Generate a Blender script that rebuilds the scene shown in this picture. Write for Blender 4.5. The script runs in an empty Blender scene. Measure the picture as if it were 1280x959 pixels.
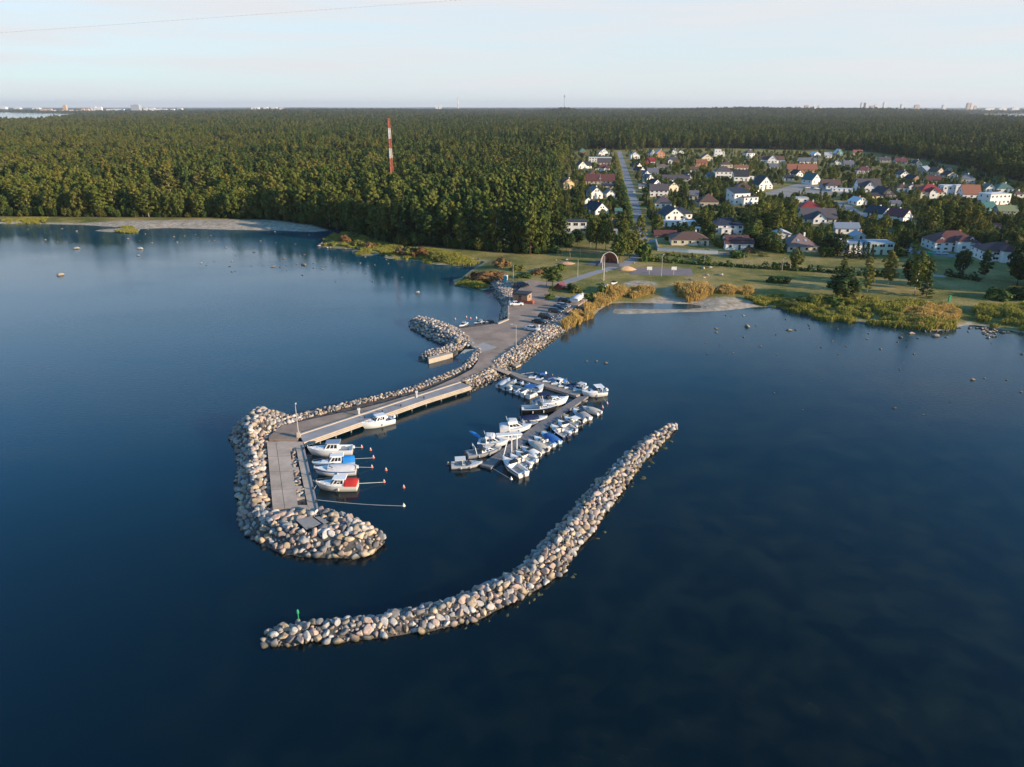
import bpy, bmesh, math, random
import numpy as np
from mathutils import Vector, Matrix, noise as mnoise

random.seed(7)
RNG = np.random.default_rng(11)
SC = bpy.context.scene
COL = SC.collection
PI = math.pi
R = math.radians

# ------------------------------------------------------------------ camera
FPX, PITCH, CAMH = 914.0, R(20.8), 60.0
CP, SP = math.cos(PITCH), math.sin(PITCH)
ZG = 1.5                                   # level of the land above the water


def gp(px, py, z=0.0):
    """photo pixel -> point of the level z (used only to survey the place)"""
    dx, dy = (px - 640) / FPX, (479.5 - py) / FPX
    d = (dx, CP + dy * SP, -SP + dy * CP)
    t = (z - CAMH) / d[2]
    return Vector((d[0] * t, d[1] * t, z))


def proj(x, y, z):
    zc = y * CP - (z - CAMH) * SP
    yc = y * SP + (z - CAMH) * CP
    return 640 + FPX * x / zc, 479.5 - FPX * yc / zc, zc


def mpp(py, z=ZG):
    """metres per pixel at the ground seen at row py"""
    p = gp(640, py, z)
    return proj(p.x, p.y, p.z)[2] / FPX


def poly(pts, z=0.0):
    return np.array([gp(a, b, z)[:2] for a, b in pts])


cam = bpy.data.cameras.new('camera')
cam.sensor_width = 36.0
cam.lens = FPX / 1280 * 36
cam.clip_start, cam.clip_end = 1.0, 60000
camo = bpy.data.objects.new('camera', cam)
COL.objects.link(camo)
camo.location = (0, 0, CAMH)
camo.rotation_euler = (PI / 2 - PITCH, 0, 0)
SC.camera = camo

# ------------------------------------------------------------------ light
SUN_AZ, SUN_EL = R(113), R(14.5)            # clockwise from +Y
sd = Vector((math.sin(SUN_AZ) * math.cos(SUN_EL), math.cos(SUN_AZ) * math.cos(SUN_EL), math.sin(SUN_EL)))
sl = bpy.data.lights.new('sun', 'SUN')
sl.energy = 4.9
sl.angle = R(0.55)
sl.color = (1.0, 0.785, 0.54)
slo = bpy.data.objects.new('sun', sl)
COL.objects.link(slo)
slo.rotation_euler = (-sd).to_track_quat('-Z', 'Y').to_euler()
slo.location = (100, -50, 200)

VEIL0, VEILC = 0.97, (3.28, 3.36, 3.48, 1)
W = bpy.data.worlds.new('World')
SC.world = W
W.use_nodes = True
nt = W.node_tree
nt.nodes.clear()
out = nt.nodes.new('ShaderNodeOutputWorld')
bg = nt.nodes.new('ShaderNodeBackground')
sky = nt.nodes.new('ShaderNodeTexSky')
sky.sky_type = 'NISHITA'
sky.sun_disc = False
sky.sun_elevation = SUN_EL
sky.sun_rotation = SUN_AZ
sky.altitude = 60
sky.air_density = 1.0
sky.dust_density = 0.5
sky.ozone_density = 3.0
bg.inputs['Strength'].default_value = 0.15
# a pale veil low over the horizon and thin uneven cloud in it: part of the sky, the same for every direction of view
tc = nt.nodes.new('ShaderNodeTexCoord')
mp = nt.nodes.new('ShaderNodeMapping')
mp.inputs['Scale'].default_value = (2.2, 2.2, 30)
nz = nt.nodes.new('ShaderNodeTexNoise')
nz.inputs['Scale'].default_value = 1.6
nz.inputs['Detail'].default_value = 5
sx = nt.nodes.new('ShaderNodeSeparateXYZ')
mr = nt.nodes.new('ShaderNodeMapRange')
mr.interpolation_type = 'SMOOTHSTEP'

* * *

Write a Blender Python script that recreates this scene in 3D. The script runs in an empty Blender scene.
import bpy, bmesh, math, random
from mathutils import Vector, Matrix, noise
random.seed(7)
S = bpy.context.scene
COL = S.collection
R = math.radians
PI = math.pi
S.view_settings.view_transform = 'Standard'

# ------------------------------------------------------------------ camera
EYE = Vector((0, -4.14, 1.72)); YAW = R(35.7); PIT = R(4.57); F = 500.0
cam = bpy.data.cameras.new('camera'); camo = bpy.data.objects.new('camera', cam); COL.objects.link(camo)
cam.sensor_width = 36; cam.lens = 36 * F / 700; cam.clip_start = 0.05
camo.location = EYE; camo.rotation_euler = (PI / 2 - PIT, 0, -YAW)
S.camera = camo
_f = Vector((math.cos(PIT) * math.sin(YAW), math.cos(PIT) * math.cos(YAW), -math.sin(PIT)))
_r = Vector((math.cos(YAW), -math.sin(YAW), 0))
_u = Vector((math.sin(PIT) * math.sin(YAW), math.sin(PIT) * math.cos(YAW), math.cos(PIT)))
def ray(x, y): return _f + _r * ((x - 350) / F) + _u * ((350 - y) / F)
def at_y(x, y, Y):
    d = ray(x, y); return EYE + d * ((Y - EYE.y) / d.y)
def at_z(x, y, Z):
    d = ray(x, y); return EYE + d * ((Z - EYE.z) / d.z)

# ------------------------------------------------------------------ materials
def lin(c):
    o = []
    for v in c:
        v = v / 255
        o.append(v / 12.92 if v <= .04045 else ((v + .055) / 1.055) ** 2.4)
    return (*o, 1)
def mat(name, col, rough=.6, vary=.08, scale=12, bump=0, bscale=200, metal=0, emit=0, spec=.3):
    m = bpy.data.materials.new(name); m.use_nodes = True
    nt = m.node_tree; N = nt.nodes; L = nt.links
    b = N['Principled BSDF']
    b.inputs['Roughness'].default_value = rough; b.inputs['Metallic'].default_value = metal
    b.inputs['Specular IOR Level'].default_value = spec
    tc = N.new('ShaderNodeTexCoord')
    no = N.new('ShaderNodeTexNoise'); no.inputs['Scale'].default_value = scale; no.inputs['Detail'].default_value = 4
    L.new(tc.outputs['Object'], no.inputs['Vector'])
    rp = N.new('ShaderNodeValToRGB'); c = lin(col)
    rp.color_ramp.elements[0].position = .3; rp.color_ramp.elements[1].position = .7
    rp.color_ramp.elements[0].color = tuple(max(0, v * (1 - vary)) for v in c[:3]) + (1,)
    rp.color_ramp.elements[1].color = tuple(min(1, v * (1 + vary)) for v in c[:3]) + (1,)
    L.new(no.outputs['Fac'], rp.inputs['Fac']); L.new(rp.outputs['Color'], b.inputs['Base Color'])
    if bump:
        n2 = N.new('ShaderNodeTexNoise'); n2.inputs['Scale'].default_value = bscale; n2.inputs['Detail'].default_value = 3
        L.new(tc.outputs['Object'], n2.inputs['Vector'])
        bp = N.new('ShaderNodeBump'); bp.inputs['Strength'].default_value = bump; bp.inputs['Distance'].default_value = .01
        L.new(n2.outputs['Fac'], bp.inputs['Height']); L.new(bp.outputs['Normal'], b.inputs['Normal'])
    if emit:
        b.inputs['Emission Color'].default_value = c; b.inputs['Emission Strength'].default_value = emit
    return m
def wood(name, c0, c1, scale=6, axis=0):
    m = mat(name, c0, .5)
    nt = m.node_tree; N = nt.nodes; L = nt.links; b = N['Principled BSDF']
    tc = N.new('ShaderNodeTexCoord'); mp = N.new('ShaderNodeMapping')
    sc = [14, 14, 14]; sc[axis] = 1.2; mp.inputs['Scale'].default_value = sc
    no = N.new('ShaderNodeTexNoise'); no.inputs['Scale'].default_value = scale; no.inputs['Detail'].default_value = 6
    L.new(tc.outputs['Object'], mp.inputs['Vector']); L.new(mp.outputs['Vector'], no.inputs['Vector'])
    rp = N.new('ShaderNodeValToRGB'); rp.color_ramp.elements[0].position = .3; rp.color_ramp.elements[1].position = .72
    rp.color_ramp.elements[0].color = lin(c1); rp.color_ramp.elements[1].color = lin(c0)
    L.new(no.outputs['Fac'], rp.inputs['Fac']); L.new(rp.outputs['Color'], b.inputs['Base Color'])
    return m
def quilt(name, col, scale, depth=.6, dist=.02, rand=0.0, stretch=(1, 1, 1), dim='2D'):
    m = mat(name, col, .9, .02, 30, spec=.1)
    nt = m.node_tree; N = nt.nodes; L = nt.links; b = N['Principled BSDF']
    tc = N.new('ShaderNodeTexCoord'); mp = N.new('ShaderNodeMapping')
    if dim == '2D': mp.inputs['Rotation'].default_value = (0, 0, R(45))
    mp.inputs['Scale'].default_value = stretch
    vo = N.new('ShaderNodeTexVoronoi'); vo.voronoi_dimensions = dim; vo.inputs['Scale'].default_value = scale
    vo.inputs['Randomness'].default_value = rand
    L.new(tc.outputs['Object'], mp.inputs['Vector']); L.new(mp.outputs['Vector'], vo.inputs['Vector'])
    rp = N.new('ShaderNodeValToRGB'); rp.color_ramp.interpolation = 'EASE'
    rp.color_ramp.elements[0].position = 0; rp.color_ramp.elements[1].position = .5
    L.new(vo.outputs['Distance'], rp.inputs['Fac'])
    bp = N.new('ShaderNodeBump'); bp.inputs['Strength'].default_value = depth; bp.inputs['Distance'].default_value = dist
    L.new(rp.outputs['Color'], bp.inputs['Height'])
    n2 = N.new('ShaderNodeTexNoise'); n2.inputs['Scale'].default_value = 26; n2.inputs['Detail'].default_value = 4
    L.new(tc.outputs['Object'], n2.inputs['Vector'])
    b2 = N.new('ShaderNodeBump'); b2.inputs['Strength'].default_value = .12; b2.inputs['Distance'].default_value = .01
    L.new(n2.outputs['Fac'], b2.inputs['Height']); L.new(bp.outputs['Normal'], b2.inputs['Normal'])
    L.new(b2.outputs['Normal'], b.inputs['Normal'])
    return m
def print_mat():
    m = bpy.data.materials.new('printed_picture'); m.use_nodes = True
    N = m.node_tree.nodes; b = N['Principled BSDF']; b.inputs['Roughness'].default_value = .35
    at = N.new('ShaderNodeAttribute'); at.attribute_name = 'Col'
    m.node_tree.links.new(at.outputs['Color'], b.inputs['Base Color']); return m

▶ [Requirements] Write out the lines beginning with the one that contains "Generate a Blender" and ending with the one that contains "SC.camera = camo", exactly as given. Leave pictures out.

▶ [Solution to the exercise]
Generate a Blender script that rebuilds the scene shown in this picture. Write for Blender 4.5. The script runs in an empty Blender scene. Measure the picture as if it were 1280x959 pixels.
import bpy, bmesh, math, random
import numpy as np
from mathutils import Vector, Matrix, noise as mnoise

random.seed(7)
RNG = np.random.default_rng(11)
SC = bpy.context.scene
COL = SC.collection
PI = math.pi
R = math.radians

# ------------------------------------------------------------------ camera
FPX, PITCH, CAMH = 914.0, R(20.8), 60.0
CP, SP = math.cos(PITCH), math.sin(PITCH)
ZG = 1.5                                   # level of the land above the water


def gp(px, py, z=0.0):
    """photo pixel -> point of the level z (used only to survey the place)"""
    dx, dy = (px - 640) / FPX, (479.5 - py) / FPX
    d = (dx, CP + dy * SP, -SP + dy * CP)
    t = (z - CAMH) / d[2]
    return Vector((d[0] * t, d[1] * t, z))


def proj(x, y, z):
    zc = y * CP - (z - CAMH) * SP
    yc = y * SP + (z - CAMH) * CP
    return 640 + FPX * x / zc, 479.5 - FPX * yc / zc, zc


def mpp(py, z=ZG):
    """metres per pixel at the ground seen at row py"""
    p = gp(640, py, z)
    return proj(p.x, p.y, p.z)[2] / FPX


def poly(pts, z=0.0):
    return np.array([gp(a, b, z)[:2] for a, b in pts])


cam = bpy.data.cameras.new('camera')
cam.sensor_width = 36.0
cam.lens = FPX / 1280 * 36
cam.clip_start, cam.clip_end = 1.0, 60000
camo = bpy.data.objects.new('camera', cam)
COL.objects.link(camo)
camo.location = (0, 0, CAMH)
camo.rotation_euler = (PI / 2 - PITCH, 0, 0)
SC.camera = camo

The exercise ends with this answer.